Before long, Kwan was receiving compliments, then commissions to design gardens. Today, she runs a thriving garden design business and utilizes embroidered plant installations as part of her artistic practice.

“In the winter, I missed having the plants around. My embroidery pieces became my winter garden.” For Kwan, the embroidery work that she does is coming full circle, because it is twinning a language she knows – embroidery, with the language of flowers. Before long, her embroidered flowers started becoming more ambitious resulting in installation pieces. “My first floral embroidery pieces I conceptualized as hanging flowers and botanical sculptures. These works were more three-dimensional. I was playing with the idea of how most of us live our lives in urban places and never really get to see so-called untamed or 'wild' places. These hanging florals of mine were very much playing with this idea. I envisioned them as plants suspended from the ceiling like mobiles. I wanted people to walk up and interact with the work. Like a spinning bouquet over their heads.”

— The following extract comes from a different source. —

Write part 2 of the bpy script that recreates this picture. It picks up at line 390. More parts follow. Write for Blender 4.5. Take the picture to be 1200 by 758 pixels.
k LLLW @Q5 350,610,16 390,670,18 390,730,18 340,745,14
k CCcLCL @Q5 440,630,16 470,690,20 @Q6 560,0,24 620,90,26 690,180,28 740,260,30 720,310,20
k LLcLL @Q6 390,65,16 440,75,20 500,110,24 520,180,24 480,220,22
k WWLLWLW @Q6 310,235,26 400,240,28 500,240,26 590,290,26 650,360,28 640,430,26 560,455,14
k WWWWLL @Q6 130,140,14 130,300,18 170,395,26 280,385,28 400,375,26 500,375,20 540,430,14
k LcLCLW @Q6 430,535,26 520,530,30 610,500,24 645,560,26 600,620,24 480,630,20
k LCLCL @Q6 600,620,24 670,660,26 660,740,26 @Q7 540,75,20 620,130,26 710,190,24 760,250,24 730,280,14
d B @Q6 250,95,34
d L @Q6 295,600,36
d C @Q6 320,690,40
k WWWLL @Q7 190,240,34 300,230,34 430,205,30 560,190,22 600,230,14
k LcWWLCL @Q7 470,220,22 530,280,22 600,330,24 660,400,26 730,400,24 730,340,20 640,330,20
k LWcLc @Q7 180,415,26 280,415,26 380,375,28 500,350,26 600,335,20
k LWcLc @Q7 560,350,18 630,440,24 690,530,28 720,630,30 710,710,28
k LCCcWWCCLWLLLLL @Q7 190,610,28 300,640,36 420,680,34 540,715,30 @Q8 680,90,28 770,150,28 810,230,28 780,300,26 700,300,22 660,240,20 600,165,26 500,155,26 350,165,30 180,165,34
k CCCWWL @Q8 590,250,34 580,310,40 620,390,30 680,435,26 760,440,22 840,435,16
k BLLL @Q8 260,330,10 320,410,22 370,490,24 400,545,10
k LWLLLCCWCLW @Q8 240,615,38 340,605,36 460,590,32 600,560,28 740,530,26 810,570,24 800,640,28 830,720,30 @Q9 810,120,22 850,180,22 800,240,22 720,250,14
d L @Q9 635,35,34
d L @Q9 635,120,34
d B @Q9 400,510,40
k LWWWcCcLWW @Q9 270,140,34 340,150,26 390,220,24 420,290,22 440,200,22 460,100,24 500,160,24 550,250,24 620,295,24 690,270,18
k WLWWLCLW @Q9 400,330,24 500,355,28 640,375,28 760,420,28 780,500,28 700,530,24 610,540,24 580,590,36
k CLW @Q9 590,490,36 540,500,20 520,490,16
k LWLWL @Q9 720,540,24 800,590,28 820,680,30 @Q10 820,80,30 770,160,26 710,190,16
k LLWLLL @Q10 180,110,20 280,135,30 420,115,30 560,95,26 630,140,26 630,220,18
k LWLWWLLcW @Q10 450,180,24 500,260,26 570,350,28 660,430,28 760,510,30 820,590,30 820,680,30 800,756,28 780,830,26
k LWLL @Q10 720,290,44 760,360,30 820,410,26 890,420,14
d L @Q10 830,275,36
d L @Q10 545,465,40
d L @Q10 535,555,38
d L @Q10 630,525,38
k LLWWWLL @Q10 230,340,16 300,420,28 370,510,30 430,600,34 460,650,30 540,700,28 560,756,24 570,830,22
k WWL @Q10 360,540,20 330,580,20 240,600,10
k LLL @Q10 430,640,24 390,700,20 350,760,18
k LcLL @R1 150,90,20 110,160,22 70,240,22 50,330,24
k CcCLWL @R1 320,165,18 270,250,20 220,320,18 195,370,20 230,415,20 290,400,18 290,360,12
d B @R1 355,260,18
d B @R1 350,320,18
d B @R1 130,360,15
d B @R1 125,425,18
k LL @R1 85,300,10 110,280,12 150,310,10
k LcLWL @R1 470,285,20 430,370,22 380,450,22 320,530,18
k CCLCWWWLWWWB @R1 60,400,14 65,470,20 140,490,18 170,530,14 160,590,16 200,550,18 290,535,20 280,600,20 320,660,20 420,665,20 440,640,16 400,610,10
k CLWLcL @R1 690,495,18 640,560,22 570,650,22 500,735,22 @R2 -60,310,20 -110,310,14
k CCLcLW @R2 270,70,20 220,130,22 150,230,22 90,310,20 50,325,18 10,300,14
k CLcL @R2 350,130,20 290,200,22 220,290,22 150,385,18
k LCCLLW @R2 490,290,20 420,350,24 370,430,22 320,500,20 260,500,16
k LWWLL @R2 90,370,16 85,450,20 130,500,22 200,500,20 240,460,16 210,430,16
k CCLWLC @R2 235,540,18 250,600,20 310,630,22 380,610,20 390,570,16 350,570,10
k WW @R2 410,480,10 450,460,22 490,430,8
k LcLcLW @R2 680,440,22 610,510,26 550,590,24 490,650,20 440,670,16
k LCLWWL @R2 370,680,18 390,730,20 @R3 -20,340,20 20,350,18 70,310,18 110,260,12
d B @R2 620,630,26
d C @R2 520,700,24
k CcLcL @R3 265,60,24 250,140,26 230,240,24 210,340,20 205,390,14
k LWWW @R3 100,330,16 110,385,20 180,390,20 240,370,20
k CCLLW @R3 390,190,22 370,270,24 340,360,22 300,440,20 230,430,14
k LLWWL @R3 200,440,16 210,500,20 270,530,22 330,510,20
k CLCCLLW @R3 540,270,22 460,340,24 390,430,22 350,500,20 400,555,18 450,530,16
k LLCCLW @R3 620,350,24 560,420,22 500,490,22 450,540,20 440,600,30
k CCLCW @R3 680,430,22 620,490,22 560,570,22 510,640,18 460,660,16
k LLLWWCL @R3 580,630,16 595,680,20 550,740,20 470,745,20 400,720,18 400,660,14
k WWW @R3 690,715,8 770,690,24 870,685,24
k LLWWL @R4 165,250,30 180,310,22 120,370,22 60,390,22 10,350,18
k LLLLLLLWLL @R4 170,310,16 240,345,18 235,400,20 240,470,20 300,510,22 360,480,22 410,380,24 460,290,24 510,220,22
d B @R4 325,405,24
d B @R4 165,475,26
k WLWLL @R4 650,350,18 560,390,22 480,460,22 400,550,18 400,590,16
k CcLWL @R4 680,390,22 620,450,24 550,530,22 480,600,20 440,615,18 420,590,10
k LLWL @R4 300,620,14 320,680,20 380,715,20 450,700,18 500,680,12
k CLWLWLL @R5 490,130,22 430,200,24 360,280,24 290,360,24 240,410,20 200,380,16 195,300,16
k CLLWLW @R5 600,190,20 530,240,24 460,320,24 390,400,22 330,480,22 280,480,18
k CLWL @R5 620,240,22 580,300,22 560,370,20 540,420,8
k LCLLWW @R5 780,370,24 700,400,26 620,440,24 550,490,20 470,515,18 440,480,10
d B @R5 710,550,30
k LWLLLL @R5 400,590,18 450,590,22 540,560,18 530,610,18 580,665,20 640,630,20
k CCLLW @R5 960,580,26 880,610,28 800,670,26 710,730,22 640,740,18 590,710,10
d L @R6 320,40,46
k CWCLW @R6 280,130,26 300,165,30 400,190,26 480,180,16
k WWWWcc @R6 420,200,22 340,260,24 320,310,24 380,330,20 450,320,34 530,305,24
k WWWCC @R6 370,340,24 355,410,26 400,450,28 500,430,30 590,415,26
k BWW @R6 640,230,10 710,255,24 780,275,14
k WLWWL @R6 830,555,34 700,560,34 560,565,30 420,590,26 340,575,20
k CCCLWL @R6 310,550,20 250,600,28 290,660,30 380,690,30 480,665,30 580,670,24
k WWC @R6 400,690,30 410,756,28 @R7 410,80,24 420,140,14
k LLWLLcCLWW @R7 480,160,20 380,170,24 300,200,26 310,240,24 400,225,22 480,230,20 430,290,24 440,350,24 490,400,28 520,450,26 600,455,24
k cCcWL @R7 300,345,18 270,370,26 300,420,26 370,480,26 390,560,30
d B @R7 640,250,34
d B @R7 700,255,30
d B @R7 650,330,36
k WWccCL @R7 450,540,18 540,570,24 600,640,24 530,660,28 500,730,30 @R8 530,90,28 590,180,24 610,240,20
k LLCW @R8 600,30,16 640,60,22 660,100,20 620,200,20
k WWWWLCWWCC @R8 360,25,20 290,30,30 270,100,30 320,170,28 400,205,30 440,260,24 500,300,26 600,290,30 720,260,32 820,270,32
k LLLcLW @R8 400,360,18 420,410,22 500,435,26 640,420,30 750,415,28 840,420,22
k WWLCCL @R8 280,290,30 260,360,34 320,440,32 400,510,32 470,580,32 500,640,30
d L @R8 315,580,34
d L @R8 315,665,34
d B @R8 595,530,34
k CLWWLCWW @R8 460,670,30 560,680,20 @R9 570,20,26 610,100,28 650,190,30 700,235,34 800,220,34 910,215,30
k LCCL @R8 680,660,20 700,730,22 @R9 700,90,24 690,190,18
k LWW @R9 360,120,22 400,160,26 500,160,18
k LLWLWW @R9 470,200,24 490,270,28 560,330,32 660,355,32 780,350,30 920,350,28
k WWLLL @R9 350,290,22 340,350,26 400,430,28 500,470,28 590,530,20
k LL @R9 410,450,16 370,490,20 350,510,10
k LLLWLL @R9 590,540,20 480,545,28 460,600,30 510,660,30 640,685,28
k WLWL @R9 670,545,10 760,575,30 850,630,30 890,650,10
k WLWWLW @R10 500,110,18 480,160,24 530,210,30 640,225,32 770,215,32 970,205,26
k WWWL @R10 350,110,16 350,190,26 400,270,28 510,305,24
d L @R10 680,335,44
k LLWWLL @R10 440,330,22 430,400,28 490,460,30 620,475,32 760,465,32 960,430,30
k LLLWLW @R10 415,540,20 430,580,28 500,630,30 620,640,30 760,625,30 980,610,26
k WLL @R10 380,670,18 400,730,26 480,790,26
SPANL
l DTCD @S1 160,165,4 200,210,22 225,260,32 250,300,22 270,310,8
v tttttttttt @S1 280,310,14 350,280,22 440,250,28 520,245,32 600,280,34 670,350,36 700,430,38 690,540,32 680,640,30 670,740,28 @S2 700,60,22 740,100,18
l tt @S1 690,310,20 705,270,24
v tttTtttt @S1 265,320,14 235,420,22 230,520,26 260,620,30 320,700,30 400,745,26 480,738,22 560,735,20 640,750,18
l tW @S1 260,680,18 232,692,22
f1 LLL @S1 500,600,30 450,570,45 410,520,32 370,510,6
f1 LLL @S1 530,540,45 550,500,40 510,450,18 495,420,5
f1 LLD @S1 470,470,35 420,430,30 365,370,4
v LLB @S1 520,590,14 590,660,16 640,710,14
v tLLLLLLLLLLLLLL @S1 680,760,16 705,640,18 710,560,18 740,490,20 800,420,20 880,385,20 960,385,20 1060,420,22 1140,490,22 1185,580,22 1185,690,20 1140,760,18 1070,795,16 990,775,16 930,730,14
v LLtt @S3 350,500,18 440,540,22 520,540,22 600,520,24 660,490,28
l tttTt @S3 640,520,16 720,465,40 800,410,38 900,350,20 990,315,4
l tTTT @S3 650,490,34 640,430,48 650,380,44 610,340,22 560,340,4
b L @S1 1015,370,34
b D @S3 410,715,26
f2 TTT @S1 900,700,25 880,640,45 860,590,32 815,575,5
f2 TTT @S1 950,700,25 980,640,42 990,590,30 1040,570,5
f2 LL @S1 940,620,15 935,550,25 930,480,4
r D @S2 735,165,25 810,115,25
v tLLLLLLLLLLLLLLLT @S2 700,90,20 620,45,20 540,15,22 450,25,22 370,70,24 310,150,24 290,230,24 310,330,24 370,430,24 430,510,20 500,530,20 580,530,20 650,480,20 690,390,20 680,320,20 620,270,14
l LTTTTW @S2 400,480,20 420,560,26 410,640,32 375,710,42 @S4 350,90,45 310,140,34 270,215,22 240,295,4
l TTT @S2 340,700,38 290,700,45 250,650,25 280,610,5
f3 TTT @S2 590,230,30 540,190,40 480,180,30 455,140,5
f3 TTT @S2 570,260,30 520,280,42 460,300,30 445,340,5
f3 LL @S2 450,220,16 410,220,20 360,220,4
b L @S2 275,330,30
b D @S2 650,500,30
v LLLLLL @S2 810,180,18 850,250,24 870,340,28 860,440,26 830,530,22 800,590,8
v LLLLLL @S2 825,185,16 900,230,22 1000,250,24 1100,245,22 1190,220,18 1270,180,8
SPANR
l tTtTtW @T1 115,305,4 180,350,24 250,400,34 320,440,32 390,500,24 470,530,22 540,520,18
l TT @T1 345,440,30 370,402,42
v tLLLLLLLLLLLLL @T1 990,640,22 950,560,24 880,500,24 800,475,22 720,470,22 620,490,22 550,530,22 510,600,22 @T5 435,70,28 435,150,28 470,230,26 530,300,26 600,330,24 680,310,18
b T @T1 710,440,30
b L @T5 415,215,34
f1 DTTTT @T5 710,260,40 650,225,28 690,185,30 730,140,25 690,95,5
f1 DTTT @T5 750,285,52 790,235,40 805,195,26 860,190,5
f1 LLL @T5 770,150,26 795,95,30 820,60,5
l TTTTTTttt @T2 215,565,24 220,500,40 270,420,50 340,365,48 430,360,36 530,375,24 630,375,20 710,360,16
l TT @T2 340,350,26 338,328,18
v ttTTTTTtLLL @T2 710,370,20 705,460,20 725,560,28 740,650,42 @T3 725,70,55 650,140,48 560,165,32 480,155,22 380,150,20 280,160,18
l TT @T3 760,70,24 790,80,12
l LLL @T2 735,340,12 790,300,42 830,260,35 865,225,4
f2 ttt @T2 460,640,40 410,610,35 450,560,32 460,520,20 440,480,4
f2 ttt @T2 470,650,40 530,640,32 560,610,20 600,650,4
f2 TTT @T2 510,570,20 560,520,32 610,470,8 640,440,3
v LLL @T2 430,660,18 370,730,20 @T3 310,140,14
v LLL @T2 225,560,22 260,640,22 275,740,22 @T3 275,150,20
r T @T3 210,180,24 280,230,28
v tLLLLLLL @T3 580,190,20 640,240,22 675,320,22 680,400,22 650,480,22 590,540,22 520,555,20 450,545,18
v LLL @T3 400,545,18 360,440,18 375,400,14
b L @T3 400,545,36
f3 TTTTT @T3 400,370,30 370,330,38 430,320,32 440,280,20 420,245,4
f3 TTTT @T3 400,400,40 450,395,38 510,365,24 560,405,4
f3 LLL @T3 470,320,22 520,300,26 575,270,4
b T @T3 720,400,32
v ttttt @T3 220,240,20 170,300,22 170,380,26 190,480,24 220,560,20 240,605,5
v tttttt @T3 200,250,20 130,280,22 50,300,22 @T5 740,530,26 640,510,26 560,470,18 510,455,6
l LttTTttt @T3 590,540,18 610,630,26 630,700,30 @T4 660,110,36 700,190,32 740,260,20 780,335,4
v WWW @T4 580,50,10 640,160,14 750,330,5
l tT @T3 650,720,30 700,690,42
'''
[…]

More recently, the artist has stepped away from looking almost exclusively at blooms and flowers to looking more closely at the architecture of plants and landscapes. Her frame of reference seems to have grown larger. For Kwan, the landscape encompasses everything, the flower, the blooms, and even the structure of the plants. “I got the chance recently to spend three weeks in an old-growth forest. I really do not have the words to describe to you what that experience was like. 'Bliss', 'mystery' and 'magic' are the only words that come to mind. These trees have lived through everything and they have seen everything. Yet, I am cognizant that we might lose these things of incredible and inescapable beauty. In my own way, as I was embroidering these landscapes, I felt that I was using the language that I have at hand, the language that I know how to use, the language of embroidery, landscape and flowers, to capture these things of incredible beauty.”